The Kiwi 'State of Origin' concept has been put on hold until 2014 - but some leading figures in the game are yet to be convinced it is the right solution to alleviate a player drain or captivate fans.

In response to growing fears over the lure of the Australian interstate series for Kiwi players based across the Ditch, the New Zealand Rugby League has proposed its own series to offer an alternative pathway as well as some financial reward.

The NZRL plan has centred around an Auckland vs the rest of the country scenario. On the field, it would create some exciting rivalries - the Auckland side could feature Shaun Johnson, Kieran Foran, Steve Matai and Matt Duffie; those in the Rest of New Zealand jerseys could include Benji Marshall, Shaun Kenny-Dowall, Adam Blair and Ben Matulino.

Such a match could also double as a Kiwi trial.


But questions remain over whether there is enough inter-city rivalry to create the genuine animosity and passion that exists between New South Wales and Queensland and if there would be sufficient interest to sustain a series.

"You can't just transplant a concept and expect it to work as a reactionary measure," says Warriors veteran Micheal Luck. "It's like they have said, 'We are losing Kiwis to Origin so we decided to start our own one'.

"But is there going to be the market for it? Is it going to generate revenue to pay the players?

"I'd love to see it work but you have to make sure you are doing it for the right reasons, with the right set-up and structure behind it.

"State of Origin has been bred on 30 years of bitter rivalry. Just to transplant a concept, cross your fingers and hope for the best - I don't know if it would work."

Warriors coach Brian McClennan agrees. "As an idea, [Auckland vs the rest of the country] doesn't really grab me. Maybe it is one of those things that when it happens, it might grow on us. I understand and respect why the NZRL are trying to do it but it doesn't excite me that much."

NZRL high performance manager Tony Kemp admits matching Origin is a big ask.

"We know we are competing with 30 years of history and an amazing legacy. We don't want to introduce something that won't stand the test of time - that's why we are focussed on getting the structure and set up just right."

The concept can be problematic, illustrated by the AFL experience. Australian Rules Football is a genuine nationwide sport across Australia and teams such as the West Coast Eagles and Adelaide Crows won the AFL title in the 1990s, taking the holy grail out of Victoria.

There was a simmering resentment between the old Victorian Football League and the expansion clubs in the south, west and east, sparking a great rivalry between Victoria and the rest.

The AFL had started interstate matches in the 1970s but, after peaking in the 1990s, the series was over by 2000 because clubs were increasingly reluctant to release players.

This seems a major stumbling point. Asking 16 NRL clubs to release 36 star players for up to three extra games will always be problematic and could lead to players being absent through "injuries", only for the ailment to clear up for club duty.

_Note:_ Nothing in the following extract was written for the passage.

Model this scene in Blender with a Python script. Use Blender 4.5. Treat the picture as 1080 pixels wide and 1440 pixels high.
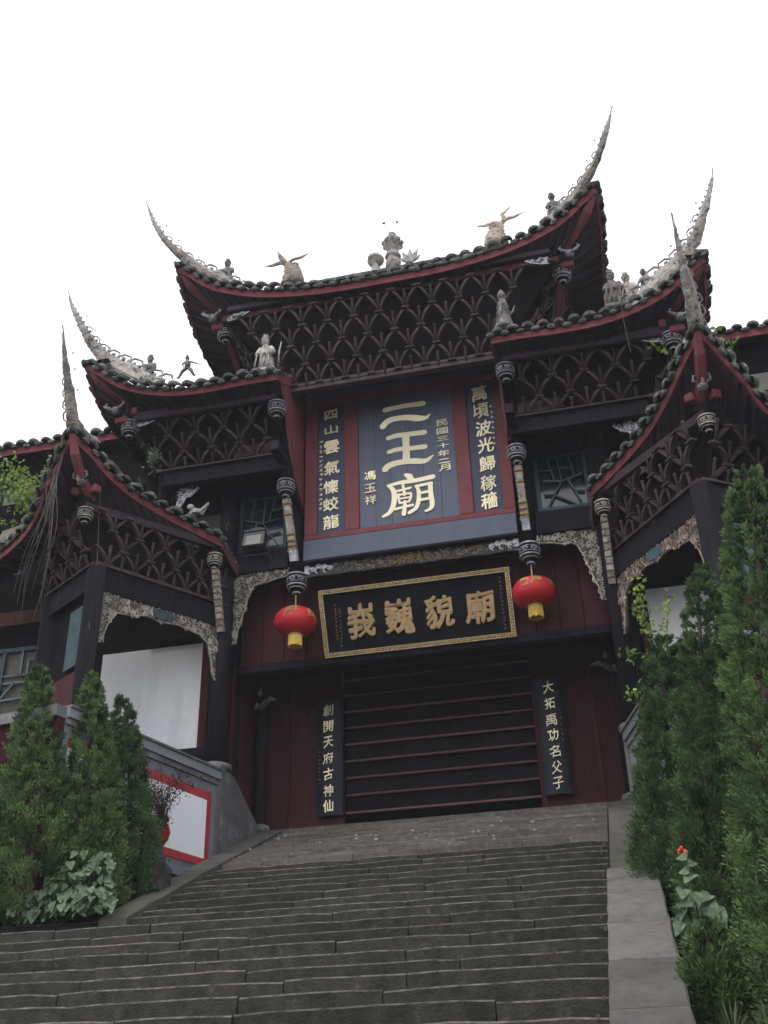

"Clubs will act in their own self-interest and you can't blame them for that," says Luck. "They need to put a winning footy side on the field and with key players out, that makes it harder. It wouldn't surprise me if they heard about another game and were against it."

Former Kiwis and Manly coach Graham Lowe feels a need for some kind of New Zealand-based series but doesn't think that the present concept is the right one.

"You need to come up with a hook," says Lowe, who was Queensland Origin coach in 1991-92. "A key ingredient to the initial State of Origin success was the unique competitiveness between the Blues and the Maroons.

"That intense rivalry does not exist in New Zealand and never has. The Auckland versus the Rest concept has been a proven failure in both league and rugby."

Lowe's alternative is a Pasifika selection vs a New Zealand All-Stars side, which would feature the best Polynesian players against the rest.

"Players of Pacific Island heritage are now monopolising many areas of the game," says Lowe, "and this would be an ideal format to pitch non-Pasifika players against them."

The Pasifika team would be selected from players with a Pacific Island heritage who have not played State of Origin or for Australia. The New Zealand team would be comprised of Maori and European New Zealanders.

A key point of difference in Lowe's proposal is the inclusion of some non-NRL players, pulled from New Zealand's club competition.

"The day of the bolter - the kid who comes from nowhere - is gone but it doesn't need to be," says Lowe, who advocates two 'amateur' players per team.

"I'm a big believer in fairytales and they could rise to the occasion. Obviously they wouldn't have the conditioning of an NRL player but in the right environment, they could compete in a one-off game."

Lowe would play the match on the same weekend as the season-opening NRL All Stars vs Indigenous match, increasing to a three-match series from 2018 onwards.

The NZRL is pressing ahead with a Kiwi junior origin contest next year and CEO Jim Doyle believes the new Australian Rugby League Commission will back the overall proposal.